BEGIN
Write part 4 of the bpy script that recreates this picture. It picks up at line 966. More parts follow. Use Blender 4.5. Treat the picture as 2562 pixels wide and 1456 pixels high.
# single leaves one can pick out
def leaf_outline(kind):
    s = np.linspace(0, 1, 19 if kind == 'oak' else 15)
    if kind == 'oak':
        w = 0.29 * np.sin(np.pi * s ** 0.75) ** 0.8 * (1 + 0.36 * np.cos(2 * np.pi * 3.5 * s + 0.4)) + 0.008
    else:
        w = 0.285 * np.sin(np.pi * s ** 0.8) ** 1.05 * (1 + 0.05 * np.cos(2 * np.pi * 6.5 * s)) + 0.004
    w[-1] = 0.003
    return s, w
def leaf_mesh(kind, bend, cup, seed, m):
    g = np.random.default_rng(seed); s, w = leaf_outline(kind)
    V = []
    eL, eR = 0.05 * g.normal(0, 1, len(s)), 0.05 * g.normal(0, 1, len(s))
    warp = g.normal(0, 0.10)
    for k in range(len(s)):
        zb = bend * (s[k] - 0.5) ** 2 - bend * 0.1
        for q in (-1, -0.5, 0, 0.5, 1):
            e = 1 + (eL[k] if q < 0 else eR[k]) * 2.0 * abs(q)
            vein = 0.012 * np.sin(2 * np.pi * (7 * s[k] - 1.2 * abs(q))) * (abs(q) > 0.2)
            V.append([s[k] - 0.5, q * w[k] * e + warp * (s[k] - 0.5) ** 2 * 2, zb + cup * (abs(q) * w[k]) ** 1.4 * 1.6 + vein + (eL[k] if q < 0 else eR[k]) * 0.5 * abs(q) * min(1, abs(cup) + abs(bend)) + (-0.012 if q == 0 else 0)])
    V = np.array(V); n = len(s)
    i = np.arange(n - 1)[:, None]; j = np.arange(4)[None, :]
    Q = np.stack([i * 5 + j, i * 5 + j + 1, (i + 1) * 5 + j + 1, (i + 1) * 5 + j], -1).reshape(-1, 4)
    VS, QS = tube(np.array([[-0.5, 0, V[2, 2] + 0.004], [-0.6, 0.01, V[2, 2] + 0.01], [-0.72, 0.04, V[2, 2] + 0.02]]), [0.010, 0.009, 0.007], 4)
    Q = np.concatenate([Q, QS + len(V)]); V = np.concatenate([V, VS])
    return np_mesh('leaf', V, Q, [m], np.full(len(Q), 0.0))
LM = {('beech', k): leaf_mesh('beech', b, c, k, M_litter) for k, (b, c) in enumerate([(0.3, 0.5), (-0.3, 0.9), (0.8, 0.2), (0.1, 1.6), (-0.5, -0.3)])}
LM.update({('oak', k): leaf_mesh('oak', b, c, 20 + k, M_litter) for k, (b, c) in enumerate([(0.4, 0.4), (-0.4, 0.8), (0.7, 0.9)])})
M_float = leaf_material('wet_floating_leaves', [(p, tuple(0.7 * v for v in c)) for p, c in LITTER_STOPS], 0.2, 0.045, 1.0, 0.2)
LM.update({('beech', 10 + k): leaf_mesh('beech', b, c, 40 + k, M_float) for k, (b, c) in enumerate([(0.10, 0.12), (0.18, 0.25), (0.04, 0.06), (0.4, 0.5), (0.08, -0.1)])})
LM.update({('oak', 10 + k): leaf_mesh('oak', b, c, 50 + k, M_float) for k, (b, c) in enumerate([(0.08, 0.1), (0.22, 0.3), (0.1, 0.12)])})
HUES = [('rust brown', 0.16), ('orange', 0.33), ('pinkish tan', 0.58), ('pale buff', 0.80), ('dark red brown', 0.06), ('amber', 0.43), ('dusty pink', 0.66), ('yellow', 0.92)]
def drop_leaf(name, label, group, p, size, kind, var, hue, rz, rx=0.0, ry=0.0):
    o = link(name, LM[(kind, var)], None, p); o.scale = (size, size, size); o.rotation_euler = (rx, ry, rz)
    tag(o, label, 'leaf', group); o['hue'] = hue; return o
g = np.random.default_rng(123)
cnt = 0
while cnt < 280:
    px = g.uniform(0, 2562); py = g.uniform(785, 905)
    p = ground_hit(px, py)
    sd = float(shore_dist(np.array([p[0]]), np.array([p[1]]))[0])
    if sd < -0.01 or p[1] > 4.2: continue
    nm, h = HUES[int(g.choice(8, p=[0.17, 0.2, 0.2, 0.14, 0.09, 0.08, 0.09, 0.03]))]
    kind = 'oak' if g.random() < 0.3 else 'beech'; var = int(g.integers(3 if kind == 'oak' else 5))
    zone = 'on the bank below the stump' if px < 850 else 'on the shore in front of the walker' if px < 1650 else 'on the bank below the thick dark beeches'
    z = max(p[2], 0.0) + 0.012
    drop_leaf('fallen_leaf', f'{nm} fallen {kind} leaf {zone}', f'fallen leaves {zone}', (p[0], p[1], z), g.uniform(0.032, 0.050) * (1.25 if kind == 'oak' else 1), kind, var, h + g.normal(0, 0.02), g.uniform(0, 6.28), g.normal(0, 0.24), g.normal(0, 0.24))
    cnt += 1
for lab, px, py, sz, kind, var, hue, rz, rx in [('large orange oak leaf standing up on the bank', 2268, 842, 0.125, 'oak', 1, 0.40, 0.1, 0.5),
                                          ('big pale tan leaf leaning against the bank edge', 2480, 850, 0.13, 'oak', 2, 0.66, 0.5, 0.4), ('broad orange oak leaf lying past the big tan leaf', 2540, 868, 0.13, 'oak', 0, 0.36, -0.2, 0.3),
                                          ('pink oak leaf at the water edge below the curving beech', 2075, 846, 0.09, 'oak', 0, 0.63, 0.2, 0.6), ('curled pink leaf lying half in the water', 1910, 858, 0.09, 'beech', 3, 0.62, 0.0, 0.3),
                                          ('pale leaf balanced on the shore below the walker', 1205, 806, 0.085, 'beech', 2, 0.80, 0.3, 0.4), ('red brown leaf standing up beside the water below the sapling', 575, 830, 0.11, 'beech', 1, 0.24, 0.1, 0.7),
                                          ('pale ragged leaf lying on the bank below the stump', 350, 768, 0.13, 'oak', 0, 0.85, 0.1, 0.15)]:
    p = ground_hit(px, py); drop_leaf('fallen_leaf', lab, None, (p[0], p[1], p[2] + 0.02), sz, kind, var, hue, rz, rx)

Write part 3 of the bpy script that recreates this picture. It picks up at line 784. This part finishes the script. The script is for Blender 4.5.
END
STATED PROBLEM: Note each line of the entries that has "picks" in it, and copy those lines.

RESPONSE TO THE TASK:
Write part 4 of the bpy script that recreates this picture. It picks up at line 966. More parts follow. Use Blender 4.5. Treat the picture as 2562 pixels wide and 1456 pixels high.
Write part 3 of the bpy script that recreates this picture. It picks up at line 784. This part finishes the script. The script is for Blender 4.5.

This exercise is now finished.